The work of a real estate agent

the work of a real estate agent

The work of a real estate agent is not hard work but it is a lot of work, some of it frustrating, most of it rewarding.

Mental labour and manual labour

The saying in the industry is that working with sellers is mental labour whereas working with buyers in manual labour. It is easy to have a preference but it is best to have a mix.

The best Realtors, I think, live and breath real estate. We see each other. We are the ones showing up to compete on offer night. Our cards are the ones stacked up in the kitchen after a few days of showings. We have a listing (or three) and a dozen buyers at various stages of buying.

Processes

I sometimes meet home sellers or home buyers who want to take a short cut or think there is a better way. There should be a better way, but so far no one has found it yet. There are simply too many moving parts, like a Rube Goldberg contraption, if you skip a few steps, the whole thing falls apart.

How do a successful agents do the work?

Communicate. They call or email consumers back and answer their questions. The consumer may be sending all the signals that they are not ready buyers (or sellers) but maybe someday they will be and that relationship starts now.

They don’t ask them if they are pre-qualified for a mortgage. Not yet. Not on the first contact. They wait a while. Good agents get to know the consumer before they start asking about their ability to pay.

Great Realtors take the time to meet new clients face to face. They don’t invite them to their weekend open house. They sit down over coffee, relax, share information, answer all of their questions.

Good Realtors give their clients what they want. I asked a successful agent I know what the secret of his success was. He said, “When a client asks for something, I give it to them. They asked for a reason, I don’t need to know what it is. I don’t hold back.” That includes referring them to my trusted mortgage brokers, real estate lawyers, home inspectors, contractors…anyone they may need.
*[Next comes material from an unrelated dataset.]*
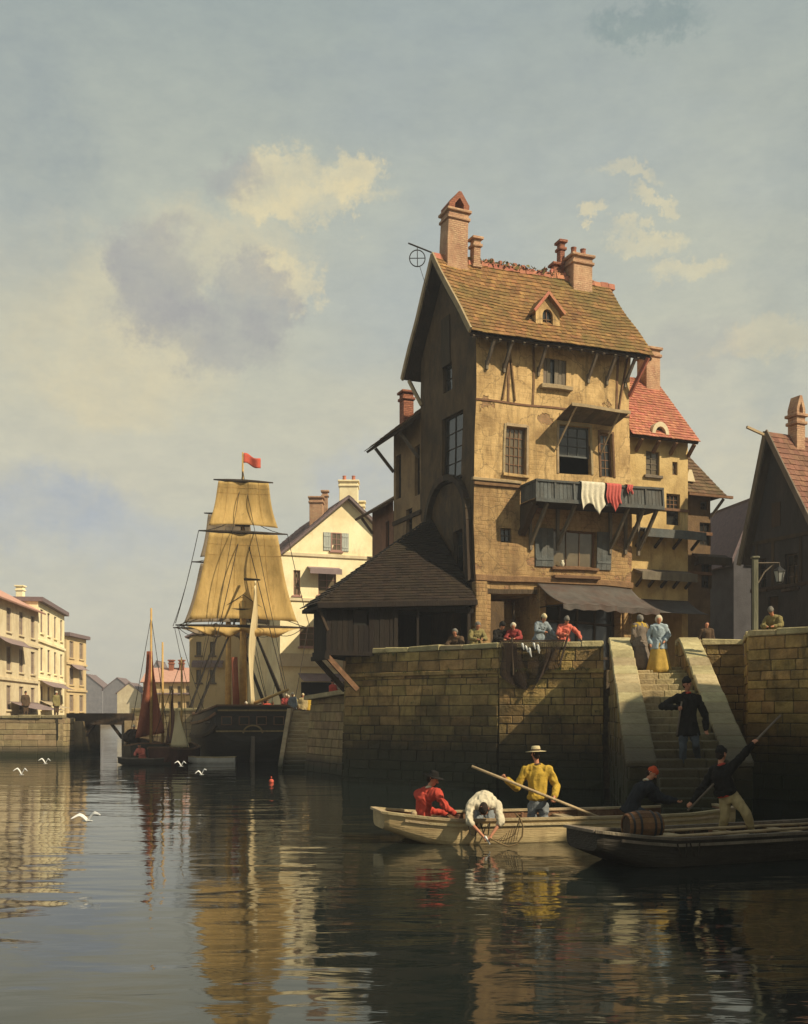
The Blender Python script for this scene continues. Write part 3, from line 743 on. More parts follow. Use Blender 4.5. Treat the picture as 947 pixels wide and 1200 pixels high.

That means sharing spreadsheets and neighbourhood histories, anything that will help them to eventually make good real estate decisions.

A good agent will send their client all of the listings that match what they are looking for, not just listings from their own brokerage.

A good agent is available.

Conclusion

So many agents spend so much time and resources chasing after business but when it appears in front of them they instantly go into “qualification mode” or worse, “sales mode”. It’s a shame. People just want to be treated like people, not customers and not clients, at least not yet.